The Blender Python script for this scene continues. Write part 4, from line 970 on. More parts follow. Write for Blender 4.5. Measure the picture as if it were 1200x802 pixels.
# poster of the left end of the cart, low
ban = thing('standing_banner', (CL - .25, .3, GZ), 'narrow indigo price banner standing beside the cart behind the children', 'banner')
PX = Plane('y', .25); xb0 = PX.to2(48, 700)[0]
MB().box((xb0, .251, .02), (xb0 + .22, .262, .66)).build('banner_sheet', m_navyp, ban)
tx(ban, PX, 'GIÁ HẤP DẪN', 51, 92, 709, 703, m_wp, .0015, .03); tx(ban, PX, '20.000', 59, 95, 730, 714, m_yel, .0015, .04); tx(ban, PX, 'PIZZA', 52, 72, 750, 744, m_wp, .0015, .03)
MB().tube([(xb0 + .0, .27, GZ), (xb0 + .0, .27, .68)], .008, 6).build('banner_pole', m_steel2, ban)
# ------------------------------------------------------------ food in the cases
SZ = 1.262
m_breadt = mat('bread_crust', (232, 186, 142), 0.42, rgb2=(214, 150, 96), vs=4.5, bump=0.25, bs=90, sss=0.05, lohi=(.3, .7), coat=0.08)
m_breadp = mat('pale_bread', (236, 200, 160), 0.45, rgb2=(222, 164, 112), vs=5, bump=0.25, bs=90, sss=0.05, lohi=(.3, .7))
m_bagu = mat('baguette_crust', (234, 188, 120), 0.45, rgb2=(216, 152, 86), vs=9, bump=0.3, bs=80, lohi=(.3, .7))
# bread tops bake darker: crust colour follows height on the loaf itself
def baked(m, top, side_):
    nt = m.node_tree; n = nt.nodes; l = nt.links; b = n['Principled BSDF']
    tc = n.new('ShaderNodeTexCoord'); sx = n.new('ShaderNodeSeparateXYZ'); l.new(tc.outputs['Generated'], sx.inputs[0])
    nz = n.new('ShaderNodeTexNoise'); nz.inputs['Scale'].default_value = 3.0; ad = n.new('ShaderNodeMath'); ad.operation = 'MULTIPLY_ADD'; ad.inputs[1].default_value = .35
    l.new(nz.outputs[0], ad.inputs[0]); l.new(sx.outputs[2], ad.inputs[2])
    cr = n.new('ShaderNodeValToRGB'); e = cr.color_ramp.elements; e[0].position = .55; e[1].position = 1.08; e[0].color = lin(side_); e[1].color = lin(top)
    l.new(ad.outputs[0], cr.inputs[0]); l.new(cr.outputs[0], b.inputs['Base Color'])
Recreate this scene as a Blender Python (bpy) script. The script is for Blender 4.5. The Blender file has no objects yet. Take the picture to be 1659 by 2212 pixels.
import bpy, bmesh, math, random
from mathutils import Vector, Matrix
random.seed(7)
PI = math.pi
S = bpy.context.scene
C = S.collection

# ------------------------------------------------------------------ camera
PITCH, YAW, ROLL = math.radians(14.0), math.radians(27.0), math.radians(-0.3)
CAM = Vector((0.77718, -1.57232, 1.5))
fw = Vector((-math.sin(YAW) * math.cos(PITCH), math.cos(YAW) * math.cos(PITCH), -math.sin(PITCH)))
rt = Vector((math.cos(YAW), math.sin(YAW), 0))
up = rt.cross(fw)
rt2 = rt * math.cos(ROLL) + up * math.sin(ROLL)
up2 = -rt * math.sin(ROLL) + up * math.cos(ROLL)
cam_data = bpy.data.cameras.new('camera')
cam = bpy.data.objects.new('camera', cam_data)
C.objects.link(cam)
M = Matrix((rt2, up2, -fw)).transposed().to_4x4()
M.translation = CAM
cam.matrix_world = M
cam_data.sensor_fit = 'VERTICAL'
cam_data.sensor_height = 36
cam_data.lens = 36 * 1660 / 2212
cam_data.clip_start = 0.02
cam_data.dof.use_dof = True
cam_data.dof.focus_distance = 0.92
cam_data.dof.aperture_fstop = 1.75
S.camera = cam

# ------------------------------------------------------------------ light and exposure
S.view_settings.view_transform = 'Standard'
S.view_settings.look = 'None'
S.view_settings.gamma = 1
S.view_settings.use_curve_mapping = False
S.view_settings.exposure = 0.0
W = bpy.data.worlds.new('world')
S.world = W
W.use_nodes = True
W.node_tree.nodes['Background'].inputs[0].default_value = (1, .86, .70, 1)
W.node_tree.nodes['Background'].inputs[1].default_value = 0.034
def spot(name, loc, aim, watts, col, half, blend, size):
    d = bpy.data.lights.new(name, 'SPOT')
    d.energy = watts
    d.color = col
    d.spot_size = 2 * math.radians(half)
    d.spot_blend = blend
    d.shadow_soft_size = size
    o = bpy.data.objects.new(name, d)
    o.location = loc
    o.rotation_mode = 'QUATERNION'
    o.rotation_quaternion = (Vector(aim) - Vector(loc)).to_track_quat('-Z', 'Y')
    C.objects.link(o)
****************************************
Exactly as they stand, please print the lines from the first line of the records above down to the line that includes "l.new(cr.outputs[0], b.inputs['Base Color'])", both of those included and no others.

The Blender Python script for this scene continues. Write part 4, from line 970 on. More parts follow. Write for Blender 4.5. Measure the picture as if it were 1200x802 pixels.
# poster of the left end of the cart, low
ban = thing('standing_banner', (CL - .25, .3, GZ), 'narrow indigo price banner standing beside the cart behind the children', 'banner')
PX = Plane('y', .25); xb0 = PX.to2(48, 700)[0]
MB().box((xb0, .251, .02), (xb0 + .22, .262, .66)).build('banner_sheet', m_navyp, ban)
tx(ban, PX, 'GIÁ HẤP DẪN', 51, 92, 709, 703, m_wp, .0015, .03); tx(ban, PX, '20.000', 59, 95, 730, 714, m_yel, .0015, .04); tx(ban, PX, 'PIZZA', 52, 72, 750, 744, m_wp, .0015, .03)
MB().tube([(xb0 + .0, .27, GZ), (xb0 + .0, .27, .68)], .008, 6).build('banner_pole', m_steel2, ban)
# ------------------------------------------------------------ food in the cases
SZ = 1.262
m_breadt = mat('bread_crust', (232, 186, 142), 0.42, rgb2=(214, 150, 96), vs=4.5, bump=0.25, bs=90, sss=0.05, lohi=(.3, .7), coat=0.08)
m_breadp = mat('pale_bread', (236, 200, 160), 0.45, rgb2=(222, 164, 112), vs=5, bump=0.25, bs=90, sss=0.05, lohi=(.3, .7))
m_bagu = mat('baguette_crust', (234, 188, 120), 0.45, rgb2=(216, 152, 86), vs=9, bump=0.3, bs=80, lohi=(.3, .7))
# bread tops bake darker: crust colour follows height on the loaf itself
def baked(m, top, side_):
    nt = m.node_tree; n = nt.nodes; l = nt.links; b = n['Principled BSDF']
    tc = n.new('ShaderNodeTexCoord'); sx = n.new('ShaderNodeSeparateXYZ'); l.new(tc.outputs['Generated'], sx.inputs[0])
    nz = n.new('ShaderNodeTexNoise'); nz.inputs['Scale'].default_value = 3.0; ad = n.new('ShaderNodeMath'); ad.operation = 'MULTIPLY_ADD'; ad.inputs[1].default_value = .35
    l.new(nz.outputs[0], ad.inputs[0]); l.new(sx.outputs[2], ad.inputs[2])
    cr = n.new('ShaderNodeValToRGB'); e = cr.color_ramp.elements; e[0].position = .55; e[1].position = 1.08; e[0].color = lin(side_); e[1].color = lin(top)
    l.new(ad.outputs[0], cr.inputs[0]); l.new(cr.outputs[0], b.inputs['Base Color'])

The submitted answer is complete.